E le torri di arenaria del deserto?

Certamente la Devil’s Tower, lì c’è l’arrampicata in fessura più bella del mondo. La mia via del 1937 è molto dura, ma quella aperta un anno dopo da Ed Drummond è di V e V+, l’ho ripetuta qualche anno fa, è unica. Lascerei stare invece le torri della Monument Valley e del Canyon de Chelly, come il Totem Pole e la Spider Rock. Sono nelle riserve indiane, e loro non amano che ci si arrampichi.

Resta l’Ovest. Yosemite e non solo?

Certamente, e non sono per i Big wall. Le vie più brevi, soprattutto le vecchie vie di John Salathé, sono magnifiche. E poi le grandi montagne del Canada, spesso davvero magnifiche. Certo, chi ha le Alpi a portata di mano da casa non è detto che voglia viaggiare per quelle.
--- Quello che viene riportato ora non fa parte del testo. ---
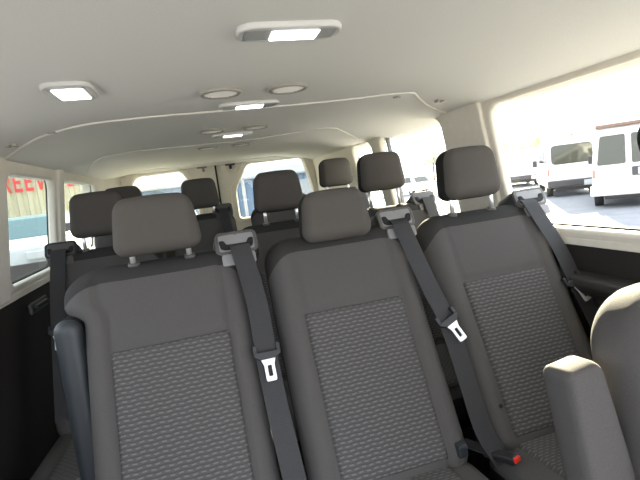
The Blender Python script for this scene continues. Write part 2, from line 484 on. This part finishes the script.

Non ho più spazio, Mister Wiessner. Quali sono le sue lezioni, l’eredità che lascia al mondo degli alpinisti? L’arrampicata libera sempre? La possibilità di salire senza ossigeno a 8400 metri?

Sì, senza dubbio. E poi la tranquillità, la scioltezza. Ho sempre arrampicato per divertimento, mi sono sempre divertito in montagna. Anche adesso, sulle poche cose che riesco ancora a fare.

St.-Paul-de-Vence, febbraio 1987

Pochi mesi dopo questa chiacchierata in una Provenza invernale e piovosa, il grande e sorridente Fritz Wiessner se n’è andato nella sua casa di Stowe, in Vermont. Non ho molto da aggiungere a questa intervista, se non che è stato un grande onore conoscerlo.

Mi sono ricordato di quella chiacchierata quando sono ripassato da St.-Paul-de-Vence qualche anno dopo, in una giornata di sole. E quando ho girato un documentario a Dresda, città bellissima e solenne, rinata dopo le bombe del 1945, i cupi decenni della RDT e la riunificazione della Germania.

Poi sono andato nella Svizzera Sassone. Era luglio, faceva un caldo assassino, e sui torrioni di arenaria a picco sulle acque dell’Elba non arrampicava nessuno. Tra le rocce più alte, accanto alla lapide e al ponte che ricordano re Federico Augusto di Sassonia, ho mormorato una preghiera laica per Herr Fritz.